The Foundation for Individual Rights in Education (FIRE), in their “Spotlight on Due Process 2017,” also questions whether these cases should be handled by criminal courts, and it emphasizes universities’ current failure to “provide even the most basic procedural protections that should accompany accusations of serious wrongdoing.” The organization conducted an investigation and evaluated the top 53 U.S. News & World Report-ranked universities’ misconduct trial procedures, based on principles of fairness and due process. The report finds that 74 percent of evaluated universities do not guarantee students the right to be considered innocent until proven guilty, an essential American safeguard and fundamental citizen’s right.

With regard to assumption of innocence, Princeton’s policy was rated by FIRE in between “absent” and “enunciated” for both types of misconduct cases. Our administration uses the preponderance of evidence standard, and this should be updated to adequately protect trial rights. But, according to the report, in sexual assault cases specifically, Princeton failed in three essential areas: access to evidence, right to counsel, and cross examination. Without these fundamental safeguards, Princeton fails to protect its students.


FIRE “Spotlight on Due Process 2017” Rating Symbols


In an article in the Harvard Crimson, the Crimson Editorial Board responded to DeVos’ announcement about Title IX by asking the Harvard students and administration to “combat the narrative of DeVos’ decision — automatically doubting survivors’ allegations of sexual assault” and “to take decisive action to protect the safety and rights of its students.” Prioritizing education of students about sexual assault and protecting them from sexual misconduct is important, but this shouldn’t undermine a fair and unbiased trial system for the accused.

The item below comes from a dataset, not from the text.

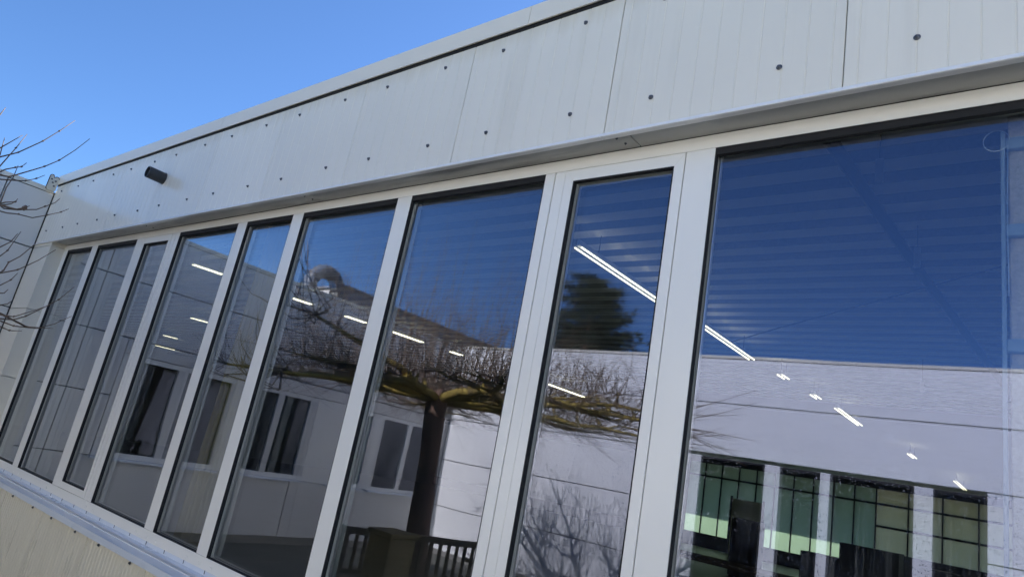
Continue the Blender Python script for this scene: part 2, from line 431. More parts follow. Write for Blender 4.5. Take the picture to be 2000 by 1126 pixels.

Duke University has meanwhile formed a task force to investigate sexual misconduct procedures that recommends reworking the school's “preponderance of evidence” standard. The task force also suggests measures to ensure specificity of cases, rather than generalized procedures and punishments for misconduct cases. In this way, Duke is concurrently protecting trial rights and protecting students from sexual assault. It doesn’t have to be either/or.

Critics of DeVos question, if college campuses should manage sexual misconduct cases at all, whether criminal trial protections are required for university campuses. The Washington Post emphasizes lower responsibilities for university trials by claiming DeVos’ proposal “confuses a school’s obligation to protect the civil rights of its students under Title IX with a defendant’s rights in the criminal-justice system.” While a University is able to limit students’ civil liberties on campus, a commitment to fairness in trial is essential to protecting students. Specific procedures may be more negotiable than in criminal courts, but students’ access to fundamental rights and fairness are not.

Critics also condemn Devos' policy changes for failing to take assault seriously and for abandoning the plight of victims in favor of protecting the accused. For example, the Post criticizes a “false equivalence between the experience of a student reporting a sexual assault and that of the student accused of the assault.” As I argued in my previous article, the most effective and consistent way of protecting all students is ensuring fairness in every aspect of misconduct trials. My sentiment, as a New York Times columnist put it, is that “due process for students accused of assault is not a fringe or right-wing issue.”